La gran mayoría del electorado democratacristiano, de más está decirlo, votó por el Rechazo; ¿de qué otra manera se explica el 62% de los votos aquel 4 de septiembre de 2022? ¿Voto de derecha? Fui parte de la centroizquierda por el Rechazo. Cientos y miles de militantes renunciamos al PDC; en mi caso, al partido de toda mi vida. Fue la gota que rebalsó el vaso.
Pareciera que la lección no fue aprendida. Pese al sólido llamado del presidente del PDC, Alberto Undurraga, respaldado por siete expresidentes del partido, en cuanto a no apoyar a la candidata del PC y la izquierda, la Junta Nacional aprobó por una amplia mayoría del 63% apoyar a Jeannette Jara y la lista parlamentaria oficialista, provocando la renuncia indeclinable de aquél. Su llamado a “no abandonar a nuestro electorado”, como ya ocurrió el 4 de septiembre de 2022, cayó en el vacío.
¿Tiene futuro la DC?
Sí, poniendo sus 80 años de historia y todo su bagaje cultural, político e histórico, sus valores y principios, los que están plenamente vigentes, al servicio de una convergencia que reúna, en una perspectiva de futuro, a las fuerzas de la socialdemocracia, el socialcristianismo y el social liberalismo, un proyecto que trascienda a la propia Democracia Cristiana.
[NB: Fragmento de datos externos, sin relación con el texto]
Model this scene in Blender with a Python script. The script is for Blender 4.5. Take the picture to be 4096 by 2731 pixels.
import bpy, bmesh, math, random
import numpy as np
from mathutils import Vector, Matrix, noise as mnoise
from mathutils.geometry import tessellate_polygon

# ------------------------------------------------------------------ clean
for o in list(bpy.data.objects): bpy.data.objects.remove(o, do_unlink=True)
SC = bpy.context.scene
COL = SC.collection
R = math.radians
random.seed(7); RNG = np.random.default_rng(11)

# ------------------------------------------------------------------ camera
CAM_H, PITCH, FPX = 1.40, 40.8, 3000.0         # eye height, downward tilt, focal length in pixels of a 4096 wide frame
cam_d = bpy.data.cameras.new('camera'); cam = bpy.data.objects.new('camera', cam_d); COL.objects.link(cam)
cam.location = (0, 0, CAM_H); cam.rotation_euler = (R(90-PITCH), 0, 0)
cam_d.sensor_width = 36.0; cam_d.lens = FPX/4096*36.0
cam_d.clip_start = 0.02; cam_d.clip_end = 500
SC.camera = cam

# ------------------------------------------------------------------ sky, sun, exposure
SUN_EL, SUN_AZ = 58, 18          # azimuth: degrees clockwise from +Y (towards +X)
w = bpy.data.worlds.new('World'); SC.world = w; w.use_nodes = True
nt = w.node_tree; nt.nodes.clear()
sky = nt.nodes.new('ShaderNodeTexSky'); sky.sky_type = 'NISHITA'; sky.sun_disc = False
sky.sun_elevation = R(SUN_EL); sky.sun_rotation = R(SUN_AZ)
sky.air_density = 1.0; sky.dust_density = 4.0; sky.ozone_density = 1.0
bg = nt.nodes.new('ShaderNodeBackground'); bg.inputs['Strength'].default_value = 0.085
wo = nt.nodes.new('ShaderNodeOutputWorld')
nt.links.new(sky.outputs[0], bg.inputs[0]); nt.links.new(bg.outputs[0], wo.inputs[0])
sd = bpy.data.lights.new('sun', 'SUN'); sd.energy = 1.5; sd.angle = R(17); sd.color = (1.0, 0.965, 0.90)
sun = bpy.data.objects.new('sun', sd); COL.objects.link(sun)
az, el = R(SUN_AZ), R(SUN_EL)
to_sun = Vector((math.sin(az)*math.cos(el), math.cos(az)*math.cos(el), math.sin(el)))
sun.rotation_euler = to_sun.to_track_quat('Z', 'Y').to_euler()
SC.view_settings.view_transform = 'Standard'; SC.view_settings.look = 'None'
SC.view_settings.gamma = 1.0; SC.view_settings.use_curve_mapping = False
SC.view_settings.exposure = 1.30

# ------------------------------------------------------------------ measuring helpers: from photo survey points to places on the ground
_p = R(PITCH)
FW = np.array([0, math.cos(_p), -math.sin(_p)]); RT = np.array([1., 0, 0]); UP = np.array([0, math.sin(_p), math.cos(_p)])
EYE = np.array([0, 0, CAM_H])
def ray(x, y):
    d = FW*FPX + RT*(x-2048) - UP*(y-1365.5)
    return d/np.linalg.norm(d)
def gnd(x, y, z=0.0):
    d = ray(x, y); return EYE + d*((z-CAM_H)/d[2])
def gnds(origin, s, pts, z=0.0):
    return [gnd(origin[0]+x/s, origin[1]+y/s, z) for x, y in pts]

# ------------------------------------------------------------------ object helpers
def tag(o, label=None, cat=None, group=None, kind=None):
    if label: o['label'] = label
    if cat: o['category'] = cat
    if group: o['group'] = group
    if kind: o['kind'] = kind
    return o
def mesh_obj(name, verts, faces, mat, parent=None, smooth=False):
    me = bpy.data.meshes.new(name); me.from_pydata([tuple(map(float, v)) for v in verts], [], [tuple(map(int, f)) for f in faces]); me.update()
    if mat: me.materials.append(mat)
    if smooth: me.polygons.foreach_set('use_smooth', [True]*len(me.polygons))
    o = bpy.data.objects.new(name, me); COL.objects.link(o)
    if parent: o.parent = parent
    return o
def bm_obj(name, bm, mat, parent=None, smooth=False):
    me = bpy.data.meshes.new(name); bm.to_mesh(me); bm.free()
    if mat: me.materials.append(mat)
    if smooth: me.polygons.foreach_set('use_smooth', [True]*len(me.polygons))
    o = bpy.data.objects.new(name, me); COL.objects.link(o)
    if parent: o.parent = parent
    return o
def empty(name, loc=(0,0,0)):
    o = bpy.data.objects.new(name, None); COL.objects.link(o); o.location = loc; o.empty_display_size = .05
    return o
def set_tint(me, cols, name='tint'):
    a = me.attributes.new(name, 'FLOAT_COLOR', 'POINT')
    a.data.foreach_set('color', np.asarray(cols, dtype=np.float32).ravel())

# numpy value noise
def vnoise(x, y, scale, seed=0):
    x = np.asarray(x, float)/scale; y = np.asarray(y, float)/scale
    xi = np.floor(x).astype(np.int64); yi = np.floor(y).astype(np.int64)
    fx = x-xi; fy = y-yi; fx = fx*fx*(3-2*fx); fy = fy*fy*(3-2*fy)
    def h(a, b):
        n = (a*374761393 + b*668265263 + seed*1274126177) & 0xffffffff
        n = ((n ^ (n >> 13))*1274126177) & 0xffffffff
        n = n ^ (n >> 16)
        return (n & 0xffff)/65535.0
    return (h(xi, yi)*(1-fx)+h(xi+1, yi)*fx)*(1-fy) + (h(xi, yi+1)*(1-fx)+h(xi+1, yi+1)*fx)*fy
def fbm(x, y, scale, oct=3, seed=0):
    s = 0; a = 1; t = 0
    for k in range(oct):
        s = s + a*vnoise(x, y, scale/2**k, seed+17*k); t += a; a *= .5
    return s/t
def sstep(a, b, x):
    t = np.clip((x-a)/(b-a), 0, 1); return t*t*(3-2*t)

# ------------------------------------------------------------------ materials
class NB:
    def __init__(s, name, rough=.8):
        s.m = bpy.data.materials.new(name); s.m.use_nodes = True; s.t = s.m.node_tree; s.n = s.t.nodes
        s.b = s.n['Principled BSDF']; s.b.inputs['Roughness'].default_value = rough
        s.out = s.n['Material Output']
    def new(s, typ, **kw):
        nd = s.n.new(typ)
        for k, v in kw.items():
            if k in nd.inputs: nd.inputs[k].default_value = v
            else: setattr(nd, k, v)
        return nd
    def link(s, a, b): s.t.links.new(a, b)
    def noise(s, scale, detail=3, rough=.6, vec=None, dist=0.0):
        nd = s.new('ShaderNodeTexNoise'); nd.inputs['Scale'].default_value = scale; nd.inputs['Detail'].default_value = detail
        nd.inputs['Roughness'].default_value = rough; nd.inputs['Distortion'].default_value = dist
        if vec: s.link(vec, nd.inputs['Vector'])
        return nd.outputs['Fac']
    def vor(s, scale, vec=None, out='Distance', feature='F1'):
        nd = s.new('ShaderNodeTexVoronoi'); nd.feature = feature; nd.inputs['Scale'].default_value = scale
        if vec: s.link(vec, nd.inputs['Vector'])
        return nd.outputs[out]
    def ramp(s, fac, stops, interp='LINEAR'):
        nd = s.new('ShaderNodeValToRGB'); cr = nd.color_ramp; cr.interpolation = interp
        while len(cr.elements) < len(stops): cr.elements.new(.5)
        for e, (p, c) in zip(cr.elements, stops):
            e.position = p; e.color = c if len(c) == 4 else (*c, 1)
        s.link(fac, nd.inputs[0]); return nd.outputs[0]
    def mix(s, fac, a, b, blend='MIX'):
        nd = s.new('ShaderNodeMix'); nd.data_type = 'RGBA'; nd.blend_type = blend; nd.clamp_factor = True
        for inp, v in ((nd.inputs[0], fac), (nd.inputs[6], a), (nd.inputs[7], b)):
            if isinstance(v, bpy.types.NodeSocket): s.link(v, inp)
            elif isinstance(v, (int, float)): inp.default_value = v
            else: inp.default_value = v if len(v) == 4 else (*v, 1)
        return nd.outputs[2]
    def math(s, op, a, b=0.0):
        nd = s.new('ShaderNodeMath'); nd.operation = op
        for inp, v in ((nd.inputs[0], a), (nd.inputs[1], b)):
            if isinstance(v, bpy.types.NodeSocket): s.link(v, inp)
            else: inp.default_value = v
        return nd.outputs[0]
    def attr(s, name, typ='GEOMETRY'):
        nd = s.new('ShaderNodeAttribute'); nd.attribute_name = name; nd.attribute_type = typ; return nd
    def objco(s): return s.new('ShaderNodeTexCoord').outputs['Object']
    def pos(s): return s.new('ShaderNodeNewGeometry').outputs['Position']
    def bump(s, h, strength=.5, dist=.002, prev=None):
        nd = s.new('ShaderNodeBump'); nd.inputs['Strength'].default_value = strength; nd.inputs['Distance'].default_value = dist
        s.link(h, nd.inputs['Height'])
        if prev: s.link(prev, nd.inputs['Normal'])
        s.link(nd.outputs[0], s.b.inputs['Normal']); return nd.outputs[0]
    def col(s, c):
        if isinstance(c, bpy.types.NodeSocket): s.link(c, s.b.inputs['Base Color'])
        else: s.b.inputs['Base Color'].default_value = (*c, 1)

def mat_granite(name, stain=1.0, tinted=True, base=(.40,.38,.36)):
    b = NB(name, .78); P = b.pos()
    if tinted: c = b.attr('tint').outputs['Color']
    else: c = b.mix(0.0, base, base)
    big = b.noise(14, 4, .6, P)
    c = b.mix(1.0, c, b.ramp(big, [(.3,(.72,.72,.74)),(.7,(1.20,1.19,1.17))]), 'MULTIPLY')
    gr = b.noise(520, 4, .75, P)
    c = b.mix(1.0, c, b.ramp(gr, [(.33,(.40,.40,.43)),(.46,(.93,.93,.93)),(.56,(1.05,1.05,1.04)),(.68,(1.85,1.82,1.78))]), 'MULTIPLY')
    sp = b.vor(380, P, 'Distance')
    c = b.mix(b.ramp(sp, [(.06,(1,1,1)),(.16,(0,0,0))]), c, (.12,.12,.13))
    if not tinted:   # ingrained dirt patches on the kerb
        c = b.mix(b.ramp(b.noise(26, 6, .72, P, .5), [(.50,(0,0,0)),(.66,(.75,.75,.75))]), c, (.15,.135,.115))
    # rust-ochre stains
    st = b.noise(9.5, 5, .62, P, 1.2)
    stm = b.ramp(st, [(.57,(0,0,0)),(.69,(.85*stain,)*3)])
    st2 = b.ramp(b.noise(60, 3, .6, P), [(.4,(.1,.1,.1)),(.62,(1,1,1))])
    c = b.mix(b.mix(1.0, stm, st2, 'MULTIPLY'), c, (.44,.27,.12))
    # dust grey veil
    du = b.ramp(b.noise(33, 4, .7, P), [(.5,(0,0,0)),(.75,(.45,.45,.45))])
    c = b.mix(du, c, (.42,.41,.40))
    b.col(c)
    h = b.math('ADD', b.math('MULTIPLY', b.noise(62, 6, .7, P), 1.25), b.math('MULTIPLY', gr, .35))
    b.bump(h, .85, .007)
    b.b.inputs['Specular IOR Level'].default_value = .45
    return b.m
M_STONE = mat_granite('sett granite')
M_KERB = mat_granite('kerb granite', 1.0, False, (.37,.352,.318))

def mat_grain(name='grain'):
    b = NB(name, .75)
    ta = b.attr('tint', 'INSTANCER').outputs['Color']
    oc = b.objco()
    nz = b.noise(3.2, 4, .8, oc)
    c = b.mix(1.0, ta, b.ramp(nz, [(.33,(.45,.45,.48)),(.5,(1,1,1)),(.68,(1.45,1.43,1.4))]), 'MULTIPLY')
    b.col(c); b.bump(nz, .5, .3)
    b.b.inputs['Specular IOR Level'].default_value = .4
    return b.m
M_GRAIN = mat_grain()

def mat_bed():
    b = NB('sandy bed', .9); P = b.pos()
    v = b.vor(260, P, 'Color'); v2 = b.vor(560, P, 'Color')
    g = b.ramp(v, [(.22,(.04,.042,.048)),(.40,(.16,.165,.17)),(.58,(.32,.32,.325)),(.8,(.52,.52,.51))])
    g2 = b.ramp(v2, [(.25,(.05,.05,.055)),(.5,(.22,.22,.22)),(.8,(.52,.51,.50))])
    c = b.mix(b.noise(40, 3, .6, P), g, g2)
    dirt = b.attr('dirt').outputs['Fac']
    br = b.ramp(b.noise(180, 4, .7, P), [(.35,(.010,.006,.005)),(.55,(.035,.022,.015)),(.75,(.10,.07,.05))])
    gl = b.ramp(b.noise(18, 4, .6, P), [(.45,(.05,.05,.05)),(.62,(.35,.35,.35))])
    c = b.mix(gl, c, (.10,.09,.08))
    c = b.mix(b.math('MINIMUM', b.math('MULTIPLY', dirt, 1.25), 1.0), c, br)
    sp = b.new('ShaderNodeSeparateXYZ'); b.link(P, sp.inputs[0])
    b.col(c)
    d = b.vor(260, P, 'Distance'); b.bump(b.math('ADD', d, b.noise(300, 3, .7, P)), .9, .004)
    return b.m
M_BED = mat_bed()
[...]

El tema lo desarrollamos in extenso en el libro que hemos escrito con Ernesto Ottone, Cambio sin Ruptura (una conversación sobre el reformismo), Ediciones Universitarias de Valparaíso, 2023. Se trata de asumir que la reforma es el método de la democracia; no la revolución, no la refundación (como en la Convención Constitucional de 2022), tampoco la involución conservadora (como en el Consejo Constitucional de 2023), y que ese camino se construye con fuerzas políticas reformistas y democráticas, sin complejos derechistas ni izquierdistas.